PROBLEM DESCRIPTION: Of the records that follow, copy only the lines from the line containing "if zr: m = mat('hair_%d'" to the line containing "w = [x * k * .5 for x in h['w']]", both included, exactly as written.

MATERIAL FOR THIS TASK:
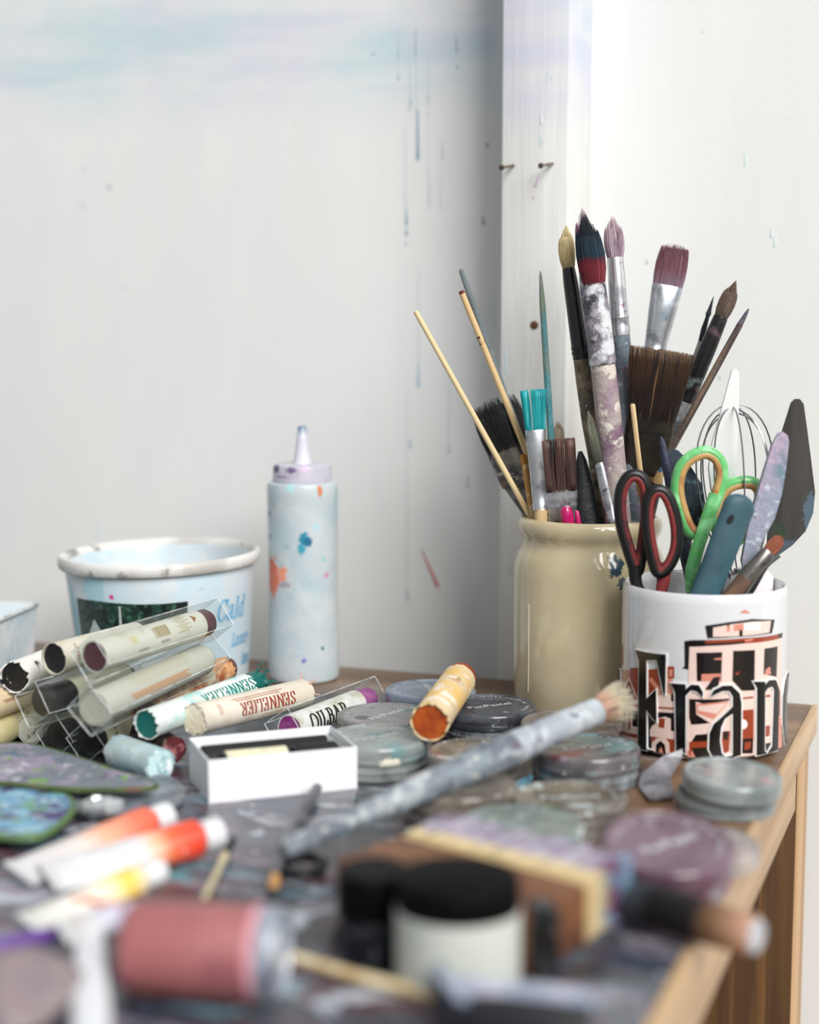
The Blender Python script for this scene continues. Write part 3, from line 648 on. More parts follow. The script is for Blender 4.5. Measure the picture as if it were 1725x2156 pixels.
# ================================================================== BRUSHES AND TOOLS STANDING IN CROCK AND MUG
def tuft(z0, z1, w0, wm, w1, flat=1.0, n=220, bend=0.0, dome=.15, jag=.10, seed=1, hr=.00033, flat1=None, gaps=(), cut=0.0, gw=.09):
    """a head of single hairs over a solid core; z0 at the ferrule, z1 at the tip, half widths w0 / wm / w1"""
    rnd = random.Random(seed); V, F = [], []; Lh = z1 - z0; flat1 = flat if flat1 is None else flat1
    def W(t): return (1 - t) * (1 - t) * w0 + 2 * t * (1 - t) * (2 * wm - .5 * (w0 + w1)) + t * t * w1
    def FL(t): return flat + (flat1 - flat) * t
    def tip(a, b): return 1 - dome * (a * a + b * b) + cut * a
    hairs = []
    for i in range(n):
        r = math.sqrt(rnd.random()) if i % 2 else .93 + .07 * rnd.random(); an = rnd.random() * 2 * math.pi
        a, b_ = r * math.cos(an), r * math.sin(an)
        if any(abs(a - g) < gw for g in gaps): continue
        hairs.append((a, b_, tip(a, b_) * (1 - jag * rnd.random() ** 2), rnd.uniform(-.05, .05), rnd.uniform(-.05, .05)))
    ST_ = (0, .3, .6, .85, 1.0)
    for a, b_, ln, ja, jb in hairs:
        o = len(V)
        for k, s in enumerate(ST_):
            t = s * ln; w = W(min(1, t)); x = (a + ja * s) * w + bend * t * t; y = (b_ + jb * s) * w * FL(min(1, t)); z = z0 + Lh * t
            rr = hr * (1 - .75 * s * s)
            for q in range(3):
                an = 2.094 * q; V.append((x + rr * math.cos(an), y + rr * math.sin(an), z))
        for k in range(len(ST_) - 1):
            for q in range(3):
                j = (q + 1) % 3; A = o + k * 3; F.append((A + q, A + j, A + 3 + j, A + 3 + q))
        F.append((o + 12, o + 13, o + 14))
    sec = []
    top = 1 - dome * .85 - jag * .4
    for k in range(7):
        t = top * k / 6; w = W(t) * (.93 if k < 6 else .55); sec.append((z0 + Lh * t, w, w * FL(t), bend * t * t))
    if not gaps: return join((V, F), loft(sec, 14))
    # a split head: one core for every lock
    parts = [(V, F)]; ed = [-1.0] + sorted(gaps) + [1.0]
    for l, r in zip(ed, ed[1:]):
        c = (l + r) / 2; h = (r - l) / 2 - gw * .8; sc = []
        for k in range(7):
            t = top * k / 6; w = W(t); sc.append((z0 + Lh * t, max(.0003, w * h), w * FL(t) * .9, c * w + bend * t * t))
        parts.append(loft(sc, 10))
    return join(*parts)

def inside(c, rin, A, B, floor=.009, r=.004):
    """how far below B the line A->B can go on inside a round vessel"""
    d = (B - A).normalized(); s = 0.0
    while s < .2:
        p = B + d * s
        if p.z < c.z + floor + r * .6: break
        if p.z < c.z + .125 and math.hypot(p.x - c.x, p.y - c.y) > rin - r: break
        s += .001
    return max(s, .012)
BN = [0]
GB = 'brushes standing in the stoneware crock'
def brush(label, A, B, ya, yb, head=None, segs=(), name='paint_brush', cat='brush', vessel=None, group=GB, roll=0.0, rim_r=.004, ext=None, cap=.2):
    """A tip pixel, B pixel where it enters the vessel; segs: (part, [(s, width px)...], flatness(es), material), s in px from the tip, None = end"""
    BN[0] += 1
    P, Q = Yd(A[0], A[1], ya), Yd(B[0], B[1], yb)
    k = (P - Q).length / math.hypot(A[0] - B[0], A[1] - B[1])
    c, rin = vessel if vessel else (CK, .0432)
    e = inside(c, rin, P, Q, r=rim_r) if ext is None else ext
    e = min(e, cap)
    d = (P - Q).normalized(); foot = Q - d * e; L = (P - foot).length
    root = thing(name, label, cat, foot, frame(d, roll), group)
    zz = lambda s: 0.0 if s is None else L - s * k
    if head:
        h = head
        zr = h.get('zr'); 
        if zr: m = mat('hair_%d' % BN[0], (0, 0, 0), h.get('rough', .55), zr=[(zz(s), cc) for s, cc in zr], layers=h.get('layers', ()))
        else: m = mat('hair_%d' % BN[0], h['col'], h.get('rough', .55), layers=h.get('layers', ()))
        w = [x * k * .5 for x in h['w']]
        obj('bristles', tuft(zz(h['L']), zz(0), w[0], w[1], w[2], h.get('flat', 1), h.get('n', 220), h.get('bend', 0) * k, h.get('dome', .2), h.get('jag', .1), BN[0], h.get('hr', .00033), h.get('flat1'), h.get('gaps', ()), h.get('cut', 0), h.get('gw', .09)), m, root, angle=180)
    for (pn, st, fl, m) in segs:
        f0, f1 = fl if isinstance(fl, tuple) else (fl, fl); sec = []; n = len(st)
        for i, (s, w) in enumerate(st):
            f = f0 + (f1 - f0) * (i / max(1, n - 1)); sec.append((zz(s), w * k * .5, w * k * .5 * f))
        obj(pn, loft(sec, 20), m, root)
    return root
silver = lambda n, extra=(): mat('ferrule_' + n, (196, 198, 202), .3, .85, layers=[((150, 152, 158), 90, .58, .08)] + list(extra))
def caked(n, base, *lay, rough=.55, bump=True):
    return mat('caked_' + n, base, rough, layers=list(lay), bump=(260, .5) if bump else None)

# --- the left-hand sticks
bam = mat('bamboo', (214, 190, 146), .55, layers=[((186, 156, 108), 200, .55, .1, (1, 1, .03)), ((230, 212, 176), 90, .56, .1, (1, 1, .05))])
bamr = mat('bamboo_red_fleck', (216, 194, 150), .55, layers=[((188, 158, 110), 200, .55, .1, (1, 1, .03))], blobs=[((0, -.002, .115), (.004, .004, .0022), (190, 70, 60), .9)])
brush('plain bamboo skewer leaning far out to the left of the crock', (875, 655), (1119, 1092), 1.085, 1.094, None,
      [('stick', [(0, 9), (3, 11), (300, 12), (None, 12)], 1, bamr)], 'bamboo_skewer', 'skewer', rim_r=.002, group=None)
brush('thin grey paint-stained brush handle, tallest of those leaning left', (970, 567), (1159, 1098), 1.125, 1.112, None, cap=.04,
      segs=[('handle', [(0, 5), (4, 10), (60, 13), (150, 14), (350, 12), (None, 12)], 1, caked('grey_handle', (128, 128, 130), ((92, 104, 108), 60, .5, .1, (1, 1, .2)), ((168, 150, 122), 90, .6, .06, (1, 1, .2))))], name='brush_handle', cat='brush')
brush('bamboo stick with a dark red broken tip and burnt specks', (971, 612), (1168, 1098), 1.095, 1.095, None,
      [('tip', [(0, 7), (2, 12.4), (7, 12.4)], 1, mat('broken_tip', (104, 28, 34), .5)), ('scorch', [(96, 8), (102, 13.4), (120, 13.4), (126, 8)], 1, mat('scorch', (56, 20, 24), .5, layers=[((206, 176, 128), 300, .52, .05)])), ('stick', [(5, 12), (40, 13), (None, 13)], 1, mat('bamboo_burnt', (206, 176, 128), .5, layers=[((160, 124, 80), 160, .6, .08, (1, 1, .04))])),
       ('dark_side', [(6, 3), (30, 6), (340, 7), (None, 6)], .6, mat('burnt_edge', (44, 36, 34), .7))], 'bamboo_stick', 'skewer', group=None, rim_r=.003)
# --- broad black brush at the back left
brush('broad brush with frayed black bristles and paint-crusted body, behind the skewers', (1036, 838), (1132, 1098), 1.128, 1.122,
      dict(L=112, w=(98, 106, 92), flat=.45, col=(22, 22, 24), n=420, dome=.08, jag=.22, hr=.0005, layers=[((70, 72, 76), 300, .66, .05)]),
      [('ferrule', [(104, 96), (110, 100), (150, 98), (188, 90)], (.45, .4), caked('black_brush_ferrule', (104, 98, 88), ((52, 52, 54), 50, .5, .1), ((170, 168, 162), 80, .62, .05), ((120, 92, 52), 60, .66, .05))),
       ('handle', [(186, 84), (230, 60), (270, 40), (None, 30)], (.4, .7), caked('black_brush_handle', (92, 90, 84), ((140, 138, 132), 60, .56, .08), ((60, 58, 54), 40, .55, .08), ((170, 150, 70), 90, .7, .03)))], rim_r=.006)
# --- teal flat brush
brush('flat brush with split bright teal bristles and a silver ferrule', (1122, 818), (1140, 1100), 1.078, 1.081,
      dict(L=90, w=(40, 47, 54), flat=.35, flat1=.22, col=(24, 158, 164), n=340, dome=.03, jag=.07, gaps=(-.28,), layers=[((90, 200, 200), 300, .6, .06, (1, 1, .1)), ((12, 120, 130), 200, .6, .06, (1, 1, .1))]),
      [('ferrule', [(86, 42), (90, 43), (150, 37), (215, 33), (240, 31), (244, 34), (249, 31), (254, 33)], (.35, .85), silver('teal', [((150, 110, 140), 160, .72, .03)])),
       ('handle', [(250, 27), (270, 28), (None, 26)], 1, mat('beech', (206, 178, 132), .4, layers=[((180, 146, 98), 120, .55, .1, (1, 1, .04))]))], rim_r=.005)
brush('thin teal-washed pointed wooden brush handle in front of the post', (1138, 570), (1172, 1098), 1.105, 1.10, None,
      [('handle', [(0, 1.5), (10, 6), (60, 12), (75, 13), (200, 14), (None, 14)], 1, caked('teal_handle', (150, 132, 96), ((62, 128, 138), 60, .47, .08, (1, 1, .15)), ((96, 150, 156), 120, .58, .06, (1, 1, .15)), ((70, 110, 116), 30, .62, .08, (1, 1, .2))))], 'brush_handle', 'brush')
brush('small worn brush with a beige tuft peeping up behind the brown bristles', (1174, 884), (1186, 1098), 1.115, 1.11,
      dict(L=52, w=(20, 24, 14), flat=.8, col=(172, 156, 136), n=160, jag=.25, dome=.3), [('ferrule', [(46, 21), (60, 20), (110, 18)], 1, silver('small')), ('handle', [(108, 16), (None, 14)], 1, bam)])
brush('narrow ochre-bristled brush with a clear ferrule beside the teal brush', (1102, 956), (1124, 1096), 1.09, 1.091,
      dict(L=24, w=(13, 14, 12), flat=.5, col=(190, 134, 52), n=110, jag=.1, dome=.05), [('ferrule', [(22, 13), (60, 14), (110, 15)], .7, mat('amber_ferrule', (196, 150, 84), .25, .3, layers=[((230, 210, 170), 90, .6, .06)])), ('handle', [(108, 13), (None, 12)], 1, bam)], rim_r=.003)
brush('flat brush with split dark brown bristles streaked blue, at the front of the crock', (1174, 922), (1186, 1100), 1.078, 1.082,
      dict(L=112, w=(66, 70, 71), flat=.3, flat1=.24, zr=[(112, (84, 60, 54)), (70, (78, 54, 48)), (20, (92, 62, 54)), (0, (100, 70, 60))], n=460, dome=.02, jag=.06, gaps=(-.3, .34), gw=.03, layers=[((104, 130, 160), 130, .66, .05, (1, 1, .3)), ((56, 38, 36), 240, .56, .08, (1, 1, .08))]),
      [('ferrule', [(108, 66), (112, 68), (124, 68), (127, 71), (131, 68), (140, 68), (143, 71), (147, 67), (175, 62)], .3, silver('brown_flat', [((40, 66, 66), 70, .54, .07), ((80, 150, 140), 120, .68, .04), ((110, 40, 60), 160, .72, .03)])),
       ('handle', [(172, 56), (None, 40)], (.35, .6), caked('dark_handle_1', (70, 62, 58), ((120, 110, 104), 90, .6, .06)))], rim_r=.008)
# --- magenta marker
brush('glossy magenta marker pen cap poking just over the crock rim', (1191, 1066), (1197, 1104), 1.067, 1.068, None,
      [('cap', [(0, 6), (2, 18), (8, 25), (20, 27), (None, 27)], 1, mat('magenta_gloss', (186, 20, 98), .2, coat=.4, layers=[((222, 120, 170), 200, .68, .04)])),
       ('clip', [(12, 4), (15, 10), (50, 12), (70, 10)], .8, mat('magenta_clip', (196, 34, 108), .22, coat=.3))], 'marker_pen', 'pen', group=None, rim_r=.005)
bpy.data.objects['clip'].location = (.0068, -.001, 0)
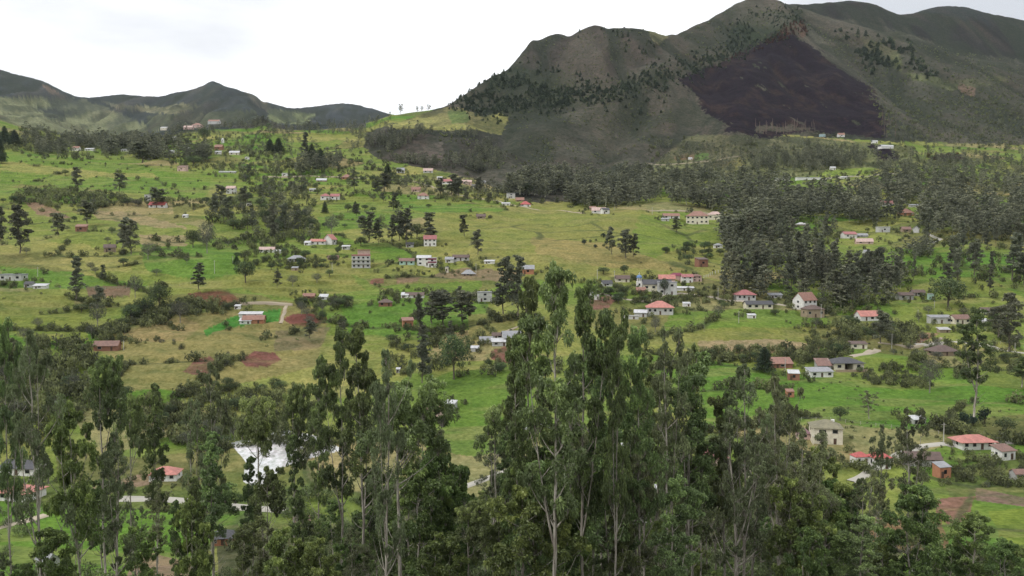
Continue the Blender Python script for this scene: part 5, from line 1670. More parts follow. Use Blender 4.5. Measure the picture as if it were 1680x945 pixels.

SOLVED EXERCISE:
        if zr: m = mat('hair_%d' % BN[0], (0, 0, 0), h.get('rough', .55), zr=[(zz(s), cc) for s, cc in zr], layers=h.get('layers', ()))
        else: m = mat('hair_%d' % BN[0], h['col'], h.get('rough', .55), layers=h.get('layers', ()))
        w = [x * k * .5 for x in h['w']]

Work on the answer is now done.